Мастеру понадобилась полая игла. Он протянул руку к коробке со стальными проволочками, отобрал самую тонкую, отрезал кусочек, заточил необычной формы острие. Минуты две — и новое перовое сверлышко уже сверлит продольное отверстие в иголке.
Написать легко. А какая точность глаз, рук, пальцев, какое чутье нужны, чтобы внутри иглы просверлить прямой, как солнечный луч, канал. Намертво крепится в цанге сверло, а иголка вращается. Несколько оборотов, и мастер останавливает станок, сверло выдвигается из иглы, и стружка выбрасывается. Важно сохранить идеальную прямоту сверла, иначе оно сама или же иголка немедленно сломаются.
Движения Александра Матвеевича быстры, непрерывны и предельно точны. Многолетняя работа над микроизделиями убедила Сысолятина: прерви он движение — и пальцы совершат ошибку, замедли он движение — и на точности его скажутся удары сердца, незаметная дрожь руки или тела, а может быть, и то, и другое, и третье, да еще что-то, не поддающееся разгадке...
Видимо, мысль о том, как и что делать, давно отстоялась и не здесь, во время работы, а раньше, в часы, когда она вынашивалась. Гибкие руки, удлиненные в кистях, действуют уверенно, тонкие, как у пианиста, умные, неугомонные пальцы не делают ничего лишнего. Кажется, у Александра Матвеевича, как у кудесников из народных легенд, работа течет без треволнений и неудач. Говорю ему об этом. Он улыбается, берет пинцетом из пробирки очередную пылинку, дает мне смотреть через линзу.
— Шахматный конь?
— Верно.
— Такой же, как на ВДНХ?
— Не совсем. Те кони размером поменьше. Этого я забраковал.
Смотрю коня сверху, переворачиваю на бок, — никакого изъяна. Александр Матвеевич тычет кончиком иглы куда-то между глазом и ухом миниатюрного коня, а я в линзу не вижу, — надо иметь зрение Левши, чтобы заметить порез в тысячную дольку миллиметра.

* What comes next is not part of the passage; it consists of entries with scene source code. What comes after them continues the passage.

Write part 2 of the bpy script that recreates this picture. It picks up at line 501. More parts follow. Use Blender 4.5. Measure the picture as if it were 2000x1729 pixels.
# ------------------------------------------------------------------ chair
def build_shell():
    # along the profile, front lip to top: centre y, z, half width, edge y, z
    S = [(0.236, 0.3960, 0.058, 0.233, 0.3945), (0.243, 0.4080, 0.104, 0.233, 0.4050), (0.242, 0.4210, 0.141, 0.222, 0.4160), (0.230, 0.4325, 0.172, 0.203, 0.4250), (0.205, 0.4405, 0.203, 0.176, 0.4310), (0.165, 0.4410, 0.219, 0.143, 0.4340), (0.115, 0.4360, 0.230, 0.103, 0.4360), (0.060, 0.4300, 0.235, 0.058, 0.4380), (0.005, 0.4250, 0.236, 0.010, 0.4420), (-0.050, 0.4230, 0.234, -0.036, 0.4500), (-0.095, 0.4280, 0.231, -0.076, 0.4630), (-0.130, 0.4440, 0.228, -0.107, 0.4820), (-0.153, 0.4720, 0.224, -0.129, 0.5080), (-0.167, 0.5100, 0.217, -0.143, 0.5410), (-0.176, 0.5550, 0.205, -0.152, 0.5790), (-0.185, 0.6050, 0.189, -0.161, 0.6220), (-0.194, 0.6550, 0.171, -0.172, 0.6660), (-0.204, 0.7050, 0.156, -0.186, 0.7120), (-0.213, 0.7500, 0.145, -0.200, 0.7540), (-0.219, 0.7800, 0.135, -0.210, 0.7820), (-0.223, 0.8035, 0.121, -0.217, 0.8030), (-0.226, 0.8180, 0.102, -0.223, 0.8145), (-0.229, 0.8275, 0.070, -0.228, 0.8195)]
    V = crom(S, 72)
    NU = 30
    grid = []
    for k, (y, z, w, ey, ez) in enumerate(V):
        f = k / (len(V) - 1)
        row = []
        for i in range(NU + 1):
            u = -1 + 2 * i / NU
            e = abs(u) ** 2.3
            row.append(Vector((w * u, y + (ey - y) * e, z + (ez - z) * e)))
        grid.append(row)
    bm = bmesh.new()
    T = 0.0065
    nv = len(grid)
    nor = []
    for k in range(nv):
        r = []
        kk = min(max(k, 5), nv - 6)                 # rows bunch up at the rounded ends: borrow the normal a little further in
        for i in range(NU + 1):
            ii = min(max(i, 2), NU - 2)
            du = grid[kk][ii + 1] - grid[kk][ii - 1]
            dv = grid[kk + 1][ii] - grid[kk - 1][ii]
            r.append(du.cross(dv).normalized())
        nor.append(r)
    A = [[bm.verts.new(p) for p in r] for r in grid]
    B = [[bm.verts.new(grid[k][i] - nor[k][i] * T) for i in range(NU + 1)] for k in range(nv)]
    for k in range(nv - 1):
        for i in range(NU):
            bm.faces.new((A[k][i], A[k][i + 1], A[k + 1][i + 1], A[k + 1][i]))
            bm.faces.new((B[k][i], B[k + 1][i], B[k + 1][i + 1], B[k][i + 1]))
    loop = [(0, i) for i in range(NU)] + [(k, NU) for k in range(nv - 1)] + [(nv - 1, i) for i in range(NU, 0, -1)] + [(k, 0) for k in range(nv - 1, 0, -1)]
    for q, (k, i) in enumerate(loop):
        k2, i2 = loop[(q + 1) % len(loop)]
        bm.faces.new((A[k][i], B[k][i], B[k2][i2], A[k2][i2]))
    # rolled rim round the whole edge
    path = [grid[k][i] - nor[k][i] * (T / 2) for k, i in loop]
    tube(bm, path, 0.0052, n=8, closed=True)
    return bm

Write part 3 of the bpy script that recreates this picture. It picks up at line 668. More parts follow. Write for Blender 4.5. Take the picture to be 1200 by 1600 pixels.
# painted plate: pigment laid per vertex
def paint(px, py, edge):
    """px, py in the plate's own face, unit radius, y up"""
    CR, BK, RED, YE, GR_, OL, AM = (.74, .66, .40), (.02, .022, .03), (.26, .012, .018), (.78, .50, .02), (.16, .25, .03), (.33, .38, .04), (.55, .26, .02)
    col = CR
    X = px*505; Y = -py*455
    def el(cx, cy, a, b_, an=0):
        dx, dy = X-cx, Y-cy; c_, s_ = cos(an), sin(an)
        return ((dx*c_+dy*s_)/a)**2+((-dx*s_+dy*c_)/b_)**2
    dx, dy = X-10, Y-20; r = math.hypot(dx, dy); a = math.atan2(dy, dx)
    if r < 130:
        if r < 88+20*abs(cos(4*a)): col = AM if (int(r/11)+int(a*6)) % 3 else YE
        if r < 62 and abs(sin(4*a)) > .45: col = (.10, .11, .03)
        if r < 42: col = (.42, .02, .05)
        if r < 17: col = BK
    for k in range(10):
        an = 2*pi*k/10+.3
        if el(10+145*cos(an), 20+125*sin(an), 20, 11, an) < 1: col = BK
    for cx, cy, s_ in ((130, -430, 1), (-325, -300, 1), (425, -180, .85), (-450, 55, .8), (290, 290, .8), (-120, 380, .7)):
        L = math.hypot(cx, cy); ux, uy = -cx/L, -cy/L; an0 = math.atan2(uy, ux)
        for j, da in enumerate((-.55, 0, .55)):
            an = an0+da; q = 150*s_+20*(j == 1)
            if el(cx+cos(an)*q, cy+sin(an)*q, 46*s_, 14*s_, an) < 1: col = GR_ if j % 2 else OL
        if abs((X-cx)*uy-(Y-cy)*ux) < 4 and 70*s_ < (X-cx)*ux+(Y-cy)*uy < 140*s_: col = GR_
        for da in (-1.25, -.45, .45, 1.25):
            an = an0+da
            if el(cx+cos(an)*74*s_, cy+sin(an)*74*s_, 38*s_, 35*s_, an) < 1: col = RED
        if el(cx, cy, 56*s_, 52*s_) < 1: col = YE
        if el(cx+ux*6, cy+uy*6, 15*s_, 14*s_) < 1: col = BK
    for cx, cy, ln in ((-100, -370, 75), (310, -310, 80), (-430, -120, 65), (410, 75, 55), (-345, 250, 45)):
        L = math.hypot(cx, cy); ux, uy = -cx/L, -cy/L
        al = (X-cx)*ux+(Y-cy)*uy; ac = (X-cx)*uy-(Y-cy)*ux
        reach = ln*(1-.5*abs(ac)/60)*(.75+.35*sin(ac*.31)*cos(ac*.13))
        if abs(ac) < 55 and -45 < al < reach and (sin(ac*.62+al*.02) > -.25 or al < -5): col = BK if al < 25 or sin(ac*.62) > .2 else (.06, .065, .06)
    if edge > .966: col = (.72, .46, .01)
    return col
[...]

Услышав, что изготовление другого коня задержало отправку шахмат в Москву, удивляюсь — никто не увидел бы пореза, зачем было переделывать?
Он пожал плечами, удивился вопросу.
— Брак есть брак. Не могу я его подразделять на малый и большой.
Спрашиваю, какая из миниатюр потребовала наибольшего напряжения мысли, воли и рук.
— Ленин, — отвечает Александр Матвеевич.
Задумав сделать бюст Ильича на пьедестале, он собрал из библиотек Артемовского и Буланаша альбомы с репродукциями работ художников и скульпторов, изучал их, начал лепить фигурки из пластилина. Утвердившись в замысле, перешел к подготовительным моделям из дерева и мягкого металла. Наконец, месяца через два, взялся за серебро. Из серебра и сделана миниатюрная скульптура Ленина, венчавшая экспонаты уральца на ВДНХ.
И тут в домашней мастерской умельца вспомнились мне ленинские записи о замочнике Хворове.
Это было в прошлом веке. Владимир Ильич, даже находясь в ссылке, интересовался прикладным искусством, создателями миниатюр. В своей книге «Развитие капитализма в России» он написал о замочнике Хворове из местечка Павлово. Хворов изготовлял из одного золотника (4,3 грамма) 24 замка; отдельные их части были не больше булавочной головки. Но, восхищаясь талантливостью умельца, Ленин показывает, что Хворов исключение, что капитализм уродует рабочего, не дает развиваться его творческим способностям.